The newly repainted house looks no more like someone should “burn it down.”
In a heartwarming turn of events, a railroad worker repainted a house with 100 volunteers he had gathered through a post on his social media. The elderly couple inhabiting the house couldn’t be happier as the whole community came together in their time of need.
Oregonian man from Pendleton, Leonard Bullock, had been living in the house since 1982. In 1995, he had to retire from his job as a fork lift driver. Next, in 2000, he met Dorothy, the woman who would be his third wife. They were a perfect match, as she also had been previously married twice. Since then, they have been living together in the house that was slowly decaying.

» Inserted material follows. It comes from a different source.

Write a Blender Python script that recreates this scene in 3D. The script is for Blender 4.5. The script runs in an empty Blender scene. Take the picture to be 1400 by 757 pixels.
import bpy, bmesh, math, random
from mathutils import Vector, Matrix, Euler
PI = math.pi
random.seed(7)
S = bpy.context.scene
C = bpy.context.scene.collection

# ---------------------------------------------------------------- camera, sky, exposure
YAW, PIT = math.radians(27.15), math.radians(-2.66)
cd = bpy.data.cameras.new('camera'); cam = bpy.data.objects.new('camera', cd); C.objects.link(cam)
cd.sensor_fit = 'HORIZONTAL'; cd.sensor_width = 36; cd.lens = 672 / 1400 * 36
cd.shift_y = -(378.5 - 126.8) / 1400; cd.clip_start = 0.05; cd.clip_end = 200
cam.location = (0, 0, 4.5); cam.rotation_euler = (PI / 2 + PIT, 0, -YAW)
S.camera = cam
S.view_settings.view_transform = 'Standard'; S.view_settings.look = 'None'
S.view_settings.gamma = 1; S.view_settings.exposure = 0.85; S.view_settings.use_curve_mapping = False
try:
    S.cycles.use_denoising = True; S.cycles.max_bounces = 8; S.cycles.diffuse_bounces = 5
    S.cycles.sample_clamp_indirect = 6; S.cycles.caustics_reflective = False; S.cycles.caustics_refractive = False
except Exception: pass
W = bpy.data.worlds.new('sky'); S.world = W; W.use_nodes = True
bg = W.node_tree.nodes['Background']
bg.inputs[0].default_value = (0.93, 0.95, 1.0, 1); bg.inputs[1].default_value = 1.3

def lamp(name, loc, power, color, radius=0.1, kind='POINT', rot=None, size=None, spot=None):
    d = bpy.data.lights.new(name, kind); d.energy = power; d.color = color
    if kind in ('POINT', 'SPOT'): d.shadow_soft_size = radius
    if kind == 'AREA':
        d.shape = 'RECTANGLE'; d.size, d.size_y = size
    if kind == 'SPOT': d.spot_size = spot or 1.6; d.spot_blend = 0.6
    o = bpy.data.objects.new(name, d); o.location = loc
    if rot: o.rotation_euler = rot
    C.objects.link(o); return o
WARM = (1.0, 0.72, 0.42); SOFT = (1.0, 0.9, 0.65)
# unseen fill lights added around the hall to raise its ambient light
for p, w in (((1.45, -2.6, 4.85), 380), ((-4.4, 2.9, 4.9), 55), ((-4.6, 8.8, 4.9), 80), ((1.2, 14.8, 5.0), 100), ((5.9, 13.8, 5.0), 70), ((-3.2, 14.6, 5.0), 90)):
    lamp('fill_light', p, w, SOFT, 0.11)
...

Insurance repeatedly had refused to take in their house because of its decrepit state. Their pensions, his from Social Security, were much too low and did not allow them to refurbish it so that it could look better and get insured.
Josh Cyganik had been passing by the elderly couple’s house for four long years. Each time he did, he waved to the man who would usually sit on his porch and watch the road. One day not so long ago, Josh was going to his usual job at the Union Pacific, just across the road from the house.
As Josh says in his Facebook post, which gathered a whopping 6,251 shares, he heard two teenagers passing right by the front porch saying that the house was “crappy” and that it should be burned down. Josh immediately thought he should intervene, as he though Bullock had heard them (he did not, though later he was shock when it was told to him).
As Josh confessed later, he thought it was now a matter of respect. So what he did was he went to the local lumber store, Tum-A-Lum, and asked the manager there if he would be willing to help.
Sure enough, Tum-A-Lum donated the paint needed to repaint the house, and at 8 AM on Saturday, about 20 volunteers gathered in front of the Bullocks’ house. Josh had previously told Bullock that he wanted to help and that he would ask for volunteers. The overwhelming turnout numbered at some point 100 men and women. Each of them gave as they could: a hand of paint, a few garden tools, while another group of men decided to refurbish the man’s also decaying porch.
The local Starbucks even donated six gallons of water and ice tea. That is how you do a publicity stunt!
Now everyone is happy in Pendleton and Tum-A-Lum teamed up with a few men and plan on building the man a back porch!